The U.S. mission is far from over, however, and it may have to be extended, according to former senior U.S. officials, foreign diplomats and private analysts.
Iraq's leaders, worried about the country's stability, may ask for at least some U.S. troops to remain as an insurance policy, Iraqi and U.S. observers said.
"There is a reasonable probability the Iraqis, once they've got a new government in place, will reassess" and request a change to the 2008 status-of-forces agreement, said Ryan Crocker, who was the U.S. ambassador to Iraq from 2007 to 2009.
President Obama, who will mark the end of the combat mission with an Oval Office speech Tuesday, hasn't said how he would treat such a request.
"We've made a commitment ... to have our troops out by the end of 2011, and that's a commitment we intend to keep," deputy press secretary Bill Burton said.
If the Iraqis ask, however, "it would be damn hard to say no," said Daniel Serwer, a vice president of the nonpartisan U.S. Institute of Peace.
Shaky situation
The uncertainty is a sign of Iraq's precarious position as U.S. attention shifts to this fall's elections, domestic economic issues and the growing war in Afghanistan.
Iraq is better off in many ways since 2007, when a buildup of U.S. combat brigades, a change in military strategy and payments to Sunni Muslim tribal leaders to fight al-Qaida in Iraq stemmed sectarian conflict.
Violence has declined, raw sectarian feelings appear to have ebbed and political horse-trading is the norm.
Iraq isn't as well off as U.S. officials had hoped it would be by late August 2010, however, a deadline that Obama set and that isn't stipulated in the U.S.-Iraqi forces agreement. Many things have improved, but the political system remains deadlocked.
Sen. Richard Lugar of Indiana, a leading moderate Republican voice on foreign policy, said Friday that the timing of Obama's speech was unfortunate, given Iraq's state of flux. It reflects not so much reality in Iraq as the president's need to show he's made good on a campaign promise to withdraw from Iraq, Lugar said.
Asked in a C-SPAN interview if the artificial timeline is a mistake, the senator replied: "Probably."
Officials had hoped Iraq, which held elections five months ago, would form a government before the Islamic holy month of Ramadan started Aug. 11. That didn't happen. Basic services such as electricity are spotty, and there's no agreement on divvying up Iraq's oil and gas riches, and no resolution of territorial disputes between Arabs and Kurds.
Flaws in constitution
Many of the problems stem from weaknesses in Iraq's 2005 constitution. It lacks deadlines for political-party leaders to form a government and leaves the president and the judiciary powerless to take charge in case of a stalemate.

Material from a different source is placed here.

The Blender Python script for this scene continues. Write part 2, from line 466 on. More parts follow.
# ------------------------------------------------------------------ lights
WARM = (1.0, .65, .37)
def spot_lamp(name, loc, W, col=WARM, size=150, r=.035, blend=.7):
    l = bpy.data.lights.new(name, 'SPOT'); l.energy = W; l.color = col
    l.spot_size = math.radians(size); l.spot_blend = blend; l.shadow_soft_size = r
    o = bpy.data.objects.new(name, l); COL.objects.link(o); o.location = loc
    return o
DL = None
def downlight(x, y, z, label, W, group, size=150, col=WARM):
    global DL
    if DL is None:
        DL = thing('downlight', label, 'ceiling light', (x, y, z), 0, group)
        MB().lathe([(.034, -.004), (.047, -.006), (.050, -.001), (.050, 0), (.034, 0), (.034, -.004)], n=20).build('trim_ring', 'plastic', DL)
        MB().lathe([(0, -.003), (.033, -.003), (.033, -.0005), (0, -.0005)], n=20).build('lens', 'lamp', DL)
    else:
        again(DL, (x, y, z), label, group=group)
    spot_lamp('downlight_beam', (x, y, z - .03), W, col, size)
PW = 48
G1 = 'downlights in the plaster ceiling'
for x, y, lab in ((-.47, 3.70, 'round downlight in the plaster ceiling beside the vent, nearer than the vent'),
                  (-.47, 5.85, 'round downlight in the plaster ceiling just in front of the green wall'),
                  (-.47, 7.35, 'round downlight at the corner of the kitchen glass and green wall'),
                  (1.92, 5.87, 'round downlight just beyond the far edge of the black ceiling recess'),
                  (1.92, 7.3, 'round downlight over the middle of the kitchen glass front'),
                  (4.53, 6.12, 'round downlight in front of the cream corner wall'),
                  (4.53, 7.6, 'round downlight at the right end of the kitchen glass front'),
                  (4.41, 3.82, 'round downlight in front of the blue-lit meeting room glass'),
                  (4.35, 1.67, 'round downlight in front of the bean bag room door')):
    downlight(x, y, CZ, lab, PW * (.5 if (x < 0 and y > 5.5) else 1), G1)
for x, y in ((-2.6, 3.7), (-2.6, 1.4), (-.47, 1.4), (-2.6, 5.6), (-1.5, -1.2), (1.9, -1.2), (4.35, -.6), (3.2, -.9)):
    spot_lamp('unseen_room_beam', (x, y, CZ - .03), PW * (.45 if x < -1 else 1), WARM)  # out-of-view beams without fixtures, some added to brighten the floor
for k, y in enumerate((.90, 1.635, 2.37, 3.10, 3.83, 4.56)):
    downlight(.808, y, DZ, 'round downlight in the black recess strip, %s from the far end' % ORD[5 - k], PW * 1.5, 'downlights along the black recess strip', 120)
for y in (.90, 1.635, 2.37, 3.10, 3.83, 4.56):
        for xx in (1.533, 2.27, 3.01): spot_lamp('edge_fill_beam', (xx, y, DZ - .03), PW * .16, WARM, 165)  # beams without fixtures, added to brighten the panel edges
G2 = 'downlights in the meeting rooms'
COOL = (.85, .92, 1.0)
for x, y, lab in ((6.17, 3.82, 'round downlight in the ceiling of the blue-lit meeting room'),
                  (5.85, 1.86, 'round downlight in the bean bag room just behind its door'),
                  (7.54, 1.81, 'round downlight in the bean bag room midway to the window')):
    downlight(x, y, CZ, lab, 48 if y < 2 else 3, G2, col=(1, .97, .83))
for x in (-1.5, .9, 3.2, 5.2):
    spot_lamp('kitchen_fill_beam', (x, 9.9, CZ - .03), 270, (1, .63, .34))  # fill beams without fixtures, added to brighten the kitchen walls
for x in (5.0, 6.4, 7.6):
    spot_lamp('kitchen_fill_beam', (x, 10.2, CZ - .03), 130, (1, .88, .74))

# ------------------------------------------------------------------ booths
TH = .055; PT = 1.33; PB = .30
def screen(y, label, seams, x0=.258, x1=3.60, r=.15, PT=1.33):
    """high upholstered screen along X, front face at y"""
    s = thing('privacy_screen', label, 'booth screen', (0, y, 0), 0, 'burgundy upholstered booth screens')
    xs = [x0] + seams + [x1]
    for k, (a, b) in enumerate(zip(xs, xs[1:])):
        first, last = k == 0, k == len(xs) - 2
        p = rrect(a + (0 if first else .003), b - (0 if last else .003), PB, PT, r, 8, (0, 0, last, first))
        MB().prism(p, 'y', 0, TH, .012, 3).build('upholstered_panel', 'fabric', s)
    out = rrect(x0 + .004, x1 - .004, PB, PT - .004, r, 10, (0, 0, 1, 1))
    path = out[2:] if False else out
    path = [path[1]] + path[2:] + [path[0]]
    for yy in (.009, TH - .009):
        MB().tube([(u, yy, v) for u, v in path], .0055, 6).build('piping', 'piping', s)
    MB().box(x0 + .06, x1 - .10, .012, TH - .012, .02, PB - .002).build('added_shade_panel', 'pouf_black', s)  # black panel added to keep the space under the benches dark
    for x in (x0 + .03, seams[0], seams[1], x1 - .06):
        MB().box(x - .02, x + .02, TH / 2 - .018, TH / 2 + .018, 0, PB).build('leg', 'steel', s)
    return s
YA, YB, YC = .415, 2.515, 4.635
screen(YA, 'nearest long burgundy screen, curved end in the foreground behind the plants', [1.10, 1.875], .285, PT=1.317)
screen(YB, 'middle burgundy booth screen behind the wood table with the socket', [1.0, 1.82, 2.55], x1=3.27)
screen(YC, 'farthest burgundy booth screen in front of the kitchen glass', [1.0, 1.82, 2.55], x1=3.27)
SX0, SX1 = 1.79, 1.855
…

"The constitution was written too early, by people grasping for power," said a senior Iraqi diplomat who spoke on the condition of anonymity. The result is a maze of ambiguities that "would be comical if it was not causing so much pain."
Further, in a worrying sign on the security front, more Iraqi soldiers and police officers have been killed in attacks this month than at any time since September 2008, according to data from the website icasualties.org.
Obama and his aides have cautioned that the Iraq mission isn't over. "The hard truth is, we have not seen the end of American sacrifice in Iraq," the president told a Disabled American Veterans conference Aug. 2.